_PROBLEM STATEMENT_
Print all of the data exactly.

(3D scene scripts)
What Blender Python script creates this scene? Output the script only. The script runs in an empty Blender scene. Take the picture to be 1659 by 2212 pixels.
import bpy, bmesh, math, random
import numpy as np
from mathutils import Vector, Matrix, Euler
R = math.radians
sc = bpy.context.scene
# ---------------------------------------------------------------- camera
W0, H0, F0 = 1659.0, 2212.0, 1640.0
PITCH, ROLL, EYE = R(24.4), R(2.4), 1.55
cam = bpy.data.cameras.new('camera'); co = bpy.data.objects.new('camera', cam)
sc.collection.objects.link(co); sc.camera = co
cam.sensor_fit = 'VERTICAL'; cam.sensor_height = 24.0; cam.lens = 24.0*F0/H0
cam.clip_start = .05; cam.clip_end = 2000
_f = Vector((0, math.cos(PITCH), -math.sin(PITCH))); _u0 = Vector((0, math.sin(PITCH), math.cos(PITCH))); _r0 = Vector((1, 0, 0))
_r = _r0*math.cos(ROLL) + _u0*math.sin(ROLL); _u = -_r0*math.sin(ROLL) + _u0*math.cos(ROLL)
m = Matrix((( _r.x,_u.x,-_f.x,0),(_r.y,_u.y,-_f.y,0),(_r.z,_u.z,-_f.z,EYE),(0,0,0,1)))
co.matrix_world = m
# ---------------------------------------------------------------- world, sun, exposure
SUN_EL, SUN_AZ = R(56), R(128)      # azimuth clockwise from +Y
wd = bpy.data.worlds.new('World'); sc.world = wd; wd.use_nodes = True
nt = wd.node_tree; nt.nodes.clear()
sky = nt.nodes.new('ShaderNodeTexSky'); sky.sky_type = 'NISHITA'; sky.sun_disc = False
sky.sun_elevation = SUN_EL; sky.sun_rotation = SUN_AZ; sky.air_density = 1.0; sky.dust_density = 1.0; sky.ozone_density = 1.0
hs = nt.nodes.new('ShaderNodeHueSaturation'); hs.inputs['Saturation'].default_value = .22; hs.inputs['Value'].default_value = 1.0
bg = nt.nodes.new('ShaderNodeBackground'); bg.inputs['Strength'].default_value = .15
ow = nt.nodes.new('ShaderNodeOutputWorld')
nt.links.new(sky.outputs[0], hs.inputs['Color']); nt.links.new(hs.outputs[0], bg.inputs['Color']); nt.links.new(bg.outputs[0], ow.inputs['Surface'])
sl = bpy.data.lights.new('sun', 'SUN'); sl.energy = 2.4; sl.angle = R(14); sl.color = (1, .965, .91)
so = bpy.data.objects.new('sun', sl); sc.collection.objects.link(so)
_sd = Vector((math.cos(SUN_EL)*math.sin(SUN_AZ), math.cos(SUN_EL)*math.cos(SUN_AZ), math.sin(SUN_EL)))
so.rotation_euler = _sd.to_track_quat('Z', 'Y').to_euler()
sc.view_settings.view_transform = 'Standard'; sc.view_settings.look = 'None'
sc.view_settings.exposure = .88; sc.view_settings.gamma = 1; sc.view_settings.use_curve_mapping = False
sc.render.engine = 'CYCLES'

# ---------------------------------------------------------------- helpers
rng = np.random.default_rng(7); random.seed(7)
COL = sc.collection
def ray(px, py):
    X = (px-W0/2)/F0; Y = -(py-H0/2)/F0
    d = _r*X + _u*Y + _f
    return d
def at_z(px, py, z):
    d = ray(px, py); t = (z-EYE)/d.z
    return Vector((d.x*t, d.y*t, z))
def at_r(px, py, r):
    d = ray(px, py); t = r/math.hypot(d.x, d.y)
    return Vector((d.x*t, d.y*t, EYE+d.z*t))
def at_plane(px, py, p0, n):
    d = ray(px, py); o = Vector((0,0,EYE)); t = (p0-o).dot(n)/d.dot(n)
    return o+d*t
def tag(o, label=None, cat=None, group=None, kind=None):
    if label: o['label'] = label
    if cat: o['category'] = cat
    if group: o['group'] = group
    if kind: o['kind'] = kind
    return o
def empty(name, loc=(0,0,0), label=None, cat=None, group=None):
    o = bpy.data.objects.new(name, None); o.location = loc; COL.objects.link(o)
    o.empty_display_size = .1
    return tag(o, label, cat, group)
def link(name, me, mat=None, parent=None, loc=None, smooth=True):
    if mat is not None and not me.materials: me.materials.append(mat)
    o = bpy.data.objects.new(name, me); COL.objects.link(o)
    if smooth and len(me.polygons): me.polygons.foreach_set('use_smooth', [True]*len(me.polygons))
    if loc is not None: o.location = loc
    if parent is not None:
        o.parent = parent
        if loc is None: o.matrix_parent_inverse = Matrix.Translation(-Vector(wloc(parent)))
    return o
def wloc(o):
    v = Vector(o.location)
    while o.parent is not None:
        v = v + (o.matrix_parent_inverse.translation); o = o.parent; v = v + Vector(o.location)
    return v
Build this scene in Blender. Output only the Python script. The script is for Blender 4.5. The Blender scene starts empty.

_CORRECT ANSWER_
What Blender Python script creates this scene? Output the script only. The script runs in an empty Blender scene. Take the picture to be 1659 by 2212 pixels.
import bpy, bmesh, math, random
import numpy as np
from mathutils import Vector, Matrix, Euler
R = math.radians
sc = bpy.context.scene
# ---------------------------------------------------------------- camera
W0, H0, F0 = 1659.0, 2212.0, 1640.0
PITCH, ROLL, EYE = R(24.4), R(2.4), 1.55
cam = bpy.data.cameras.new('camera'); co = bpy.data.objects.new('camera', cam)
sc.collection.objects.link(co); sc.camera = co
cam.sensor_fit = 'VERTICAL'; cam.sensor_height = 24.0; cam.lens = 24.0*F0/H0
cam.clip_start = .05; cam.clip_end = 2000
_f = Vector((0, math.cos(PITCH), -math.sin(PITCH))); _u0 = Vector((0, math.sin(PITCH), math.cos(PITCH))); _r0 = Vector((1, 0, 0))
_r = _r0*math.cos(ROLL) + _u0*math.sin(ROLL); _u = -_r0*math.sin(ROLL) + _u0*math.cos(ROLL)
m = Matrix((( _r.x,_u.x,-_f.x,0),(_r.y,_u.y,-_f.y,0),(_r.z,_u.z,-_f.z,EYE),(0,0,0,1)))
co.matrix_world = m
# ---------------------------------------------------------------- world, sun, exposure
SUN_EL, SUN_AZ = R(56), R(128)      # azimuth clockwise from +Y
wd = bpy.data.worlds.new('World'); sc.world = wd; wd.use_nodes = True
nt = wd.node_tree; nt.nodes.clear()
sky = nt.nodes.new('ShaderNodeTexSky'); sky.sky_type = 'NISHITA'; sky.sun_disc = False
sky.sun_elevation = SUN_EL; sky.sun_rotation = SUN_AZ; sky.air_density = 1.0; sky.dust_density = 1.0; sky.ozone_density = 1.0
hs = nt.nodes.new('ShaderNodeHueSaturation'); hs.inputs['Saturation'].default_value = .22; hs.inputs['Value'].default_value = 1.0
bg = nt.nodes.new('ShaderNodeBackground'); bg.inputs['Strength'].default_value = .15
ow = nt.nodes.new('ShaderNodeOutputWorld')
nt.links.new(sky.outputs[0], hs.inputs['Color']); nt.links.new(hs.outputs[0], bg.inputs['Color']); nt.links.new(bg.outputs[0], ow.inputs['Surface'])
sl = bpy.data.lights.new('sun', 'SUN'); sl.energy = 2.4; sl.angle = R(14); sl.color = (1, .965, .91)
so = bpy.data.objects.new('sun', sl); sc.collection.objects.link(so)
_sd = Vector((math.cos(SUN_EL)*math.sin(SUN_AZ), math.cos(SUN_EL)*math.cos(SUN_AZ), math.sin(SUN_EL)))
so.rotation_euler = _sd.to_track_quat('Z', 'Y').to_euler()
sc.view_settings.view_transform = 'Standard'; sc.view_settings.look = 'None'
sc.view_settings.exposure = .88; sc.view_settings.gamma = 1; sc.view_settings.use_curve_mapping = False
sc.render.engine = 'CYCLES'

# ---------------------------------------------------------------- helpers
rng = np.random.default_rng(7); random.seed(7)
COL = sc.collection
def ray(px, py):
    X = (px-W0/2)/F0; Y = -(py-H0/2)/F0
    d = _r*X + _u*Y + _f
    return d
def at_z(px, py, z):
    d = ray(px, py); t = (z-EYE)/d.z
    return Vector((d.x*t, d.y*t, z))
def at_r(px, py, r):
    d = ray(px, py); t = r/math.hypot(d.x, d.y)
    return Vector((d.x*t, d.y*t, EYE+d.z*t))
def at_plane(px, py, p0, n):
    d = ray(px, py); o = Vector((0,0,EYE)); t = (p0-o).dot(n)/d.dot(n)
    return o+d*t
def tag(o, label=None, cat=None, group=None, kind=None):
    if label: o['label'] = label
    if cat: o['category'] = cat
    if group: o['group'] = group
    if kind: o['kind'] = kind
    return o
def empty(name, loc=(0,0,0), label=None, cat=None, group=None):
    o = bpy.data.objects.new(name, None); o.location = loc; COL.objects.link(o)
    o.empty_display_size = .1
    return tag(o, label, cat, group)
def link(name, me, mat=None, parent=None, loc=None, smooth=True):
    if mat is not None and not me.materials: me.materials.append(mat)
    o = bpy.data.objects.new(name, me); COL.objects.link(o)
    if smooth and len(me.polygons): me.polygons.foreach_set('use_smooth', [True]*len(me.polygons))
    if loc is not None: o.location = loc
    if parent is not None:
        o.parent = parent
        if loc is None: o.matrix_parent_inverse = Matrix.Translation(-Vector(wloc(parent)))
    return o
def wloc(o):
    v = Vector(o.location)
    while o.parent is not None:
        v = v + (o.matrix_parent_inverse.translation); o = o.parent; v = v + Vector(o.location)
    return v
Build this scene in Blender. Output only the Python script. The script is for Blender 4.5. The Blender scene starts empty.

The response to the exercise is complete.